The songs of the Griffun
Francis Greene
I have been asked to write a few serious words for a
serious publication about my visit to the Griffin in 1992, but I find the
task difficult. How can one write dispassionately of an event which evoked
strong and various passions, and of which the memory has so little
relation to everyday reality, is so improbable and dreamlike?
The
Griffin is a natural rock fissure which has been transformed into
something between a cave and an izba. It is at the summit of one of the
curious rock pinnacles, the "Stolby", which can be ascended only
by skilled specialist climbers. I am not such a one and I was taken up
there as a piece of luggage. I was in good hands, but for me, with no
sense of balance and no head for heights, the prospect of such a journey (for
snow still clung to the glassy rock) was indeed alarming. Perhaps the last
few feet of the ascent were the worst. The drawbridge or "doorlock"

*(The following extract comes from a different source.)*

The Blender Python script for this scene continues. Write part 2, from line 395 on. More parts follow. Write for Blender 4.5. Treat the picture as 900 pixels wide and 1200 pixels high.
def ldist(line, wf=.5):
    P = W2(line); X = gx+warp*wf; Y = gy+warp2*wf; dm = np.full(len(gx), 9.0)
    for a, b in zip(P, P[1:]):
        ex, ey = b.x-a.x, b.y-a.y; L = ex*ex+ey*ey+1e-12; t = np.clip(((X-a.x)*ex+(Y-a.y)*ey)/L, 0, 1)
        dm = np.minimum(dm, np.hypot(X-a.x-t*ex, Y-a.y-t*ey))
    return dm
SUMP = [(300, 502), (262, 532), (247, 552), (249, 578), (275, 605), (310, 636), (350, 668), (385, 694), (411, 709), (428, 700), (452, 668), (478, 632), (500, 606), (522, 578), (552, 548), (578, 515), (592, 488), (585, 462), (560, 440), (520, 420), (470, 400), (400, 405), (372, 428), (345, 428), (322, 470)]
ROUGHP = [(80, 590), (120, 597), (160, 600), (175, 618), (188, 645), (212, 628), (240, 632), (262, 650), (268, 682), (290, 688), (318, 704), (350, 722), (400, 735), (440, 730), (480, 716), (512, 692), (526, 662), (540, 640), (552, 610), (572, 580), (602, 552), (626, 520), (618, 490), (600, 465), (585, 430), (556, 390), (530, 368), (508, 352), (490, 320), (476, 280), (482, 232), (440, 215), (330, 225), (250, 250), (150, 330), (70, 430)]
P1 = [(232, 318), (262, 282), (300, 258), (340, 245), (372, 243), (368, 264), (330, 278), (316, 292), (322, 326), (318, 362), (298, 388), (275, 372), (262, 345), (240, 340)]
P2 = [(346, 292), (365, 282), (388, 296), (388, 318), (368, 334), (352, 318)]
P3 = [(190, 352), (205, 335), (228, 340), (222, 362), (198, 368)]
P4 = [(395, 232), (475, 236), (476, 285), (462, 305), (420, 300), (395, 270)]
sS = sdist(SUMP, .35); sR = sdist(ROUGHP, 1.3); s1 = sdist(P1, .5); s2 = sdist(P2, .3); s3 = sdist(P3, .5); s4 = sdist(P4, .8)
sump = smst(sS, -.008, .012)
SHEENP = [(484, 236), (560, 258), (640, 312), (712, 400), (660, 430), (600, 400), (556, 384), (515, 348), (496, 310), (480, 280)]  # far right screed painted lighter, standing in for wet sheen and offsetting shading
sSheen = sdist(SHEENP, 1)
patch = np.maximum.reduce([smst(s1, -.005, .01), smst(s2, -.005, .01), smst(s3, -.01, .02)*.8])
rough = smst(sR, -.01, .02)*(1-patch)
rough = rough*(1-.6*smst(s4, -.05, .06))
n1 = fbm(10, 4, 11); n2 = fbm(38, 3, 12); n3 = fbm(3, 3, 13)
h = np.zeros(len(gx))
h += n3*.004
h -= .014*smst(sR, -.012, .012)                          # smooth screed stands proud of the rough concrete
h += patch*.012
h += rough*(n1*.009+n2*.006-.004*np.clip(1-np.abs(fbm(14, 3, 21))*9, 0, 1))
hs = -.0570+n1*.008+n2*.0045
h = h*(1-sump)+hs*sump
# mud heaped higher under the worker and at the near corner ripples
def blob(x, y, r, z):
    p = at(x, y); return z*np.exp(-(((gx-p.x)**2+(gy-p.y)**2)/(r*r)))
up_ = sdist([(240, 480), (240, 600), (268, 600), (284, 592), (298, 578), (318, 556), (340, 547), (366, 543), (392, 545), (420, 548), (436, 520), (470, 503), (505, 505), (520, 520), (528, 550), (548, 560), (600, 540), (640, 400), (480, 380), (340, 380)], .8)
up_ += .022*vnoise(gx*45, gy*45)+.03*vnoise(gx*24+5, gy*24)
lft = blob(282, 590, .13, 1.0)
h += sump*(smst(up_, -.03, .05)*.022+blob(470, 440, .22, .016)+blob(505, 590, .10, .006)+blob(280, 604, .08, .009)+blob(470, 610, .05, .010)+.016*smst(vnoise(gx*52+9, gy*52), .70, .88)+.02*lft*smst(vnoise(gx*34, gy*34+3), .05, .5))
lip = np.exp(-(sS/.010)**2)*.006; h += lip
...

to this eyrie is a thin wooden spar spanning an abyss: when removed the
route is barred to any but a very exceptional "stolbist". I
remember well the elation I experienced on arriving at my destination
after successfully crossing its drawbridge, damped only by the realisation
that to fulfill any call of nature I would have to find my way all the way
back down to the bottom!
But, as I was soon to learn, the Griffin stands for
much more than a physical challenge - a physical challenge which is,
almost like ballet, also a form of art. I am one of the least
distinguished (as well as one of the most timorous) of the guests to have
been taken there. The Griffin, it transpires, is an international cultural
meeting centre (and I hope the small Union Jack which I had brought with
me is still hanging among many other flags on its wall). Most eminent of
its guests have been the "bards" - those poet composers who kept
the soul of Russia alive through dismal repressive times of forced
conformity. The great Yuli Kim has been here and has sung here, so has the
fine (albeit lesser) poet-singer Shcherbakov and another singer of world
renown, Elena Kambourova.
I
was soon to discover that this lofty (in all senses) tradition is
maintained. I was treated to what can truly be described as the most
exclusive concert performance in the most inaccessible concert hall in all
the world. Here I heard not only the classic 20th century guitar
masterpieces - of Okudzhava, Kim and others - but many `author's songs',
fine in themselves and performed by their composers with exceptional
virtuosity. One male voice had a purity and power which forced the very
rock to resonate in sympathy.
To return to earth - how can the Griffin be designated? As a
rockclimber's idyll? No doubt it is so, but for me that is far from the
greatest of its charms. As a historic monument to the resistance of
individualism to state power? There are remarkable accounts, yet to be
fully chronicled, of Soviet military helicopter attacks on the high nests
of the Stolbisty. No. The Griffin symbolises another sort of originality,
the one that is exemplified by any and every tight-knit group of
exceptionally talented people - a distinctiveness of the sort that has
given rise to scores of descriptive terms ending in "-ism", each
referring to the blazing of a trail in some new and spontaneous direction
for literature, poetry, art or music. Here on a snowy spire of rock above
the Krasnoyarsk taiga I was moved almost to tears by a blend of poetry and
music brilliantly performed by its poet-musicians - all of whom were also
skilled rock-climbers. I have met experiences of this sort elsewhere in
Russia but never with greater intensity. This then is what the Griffin has
come to mean for me, and it has been well named: the griffin of mythology,
offspring of a lion and an eagle and dedicated to the sun, was made the
guardian of hidden and sacred treasures.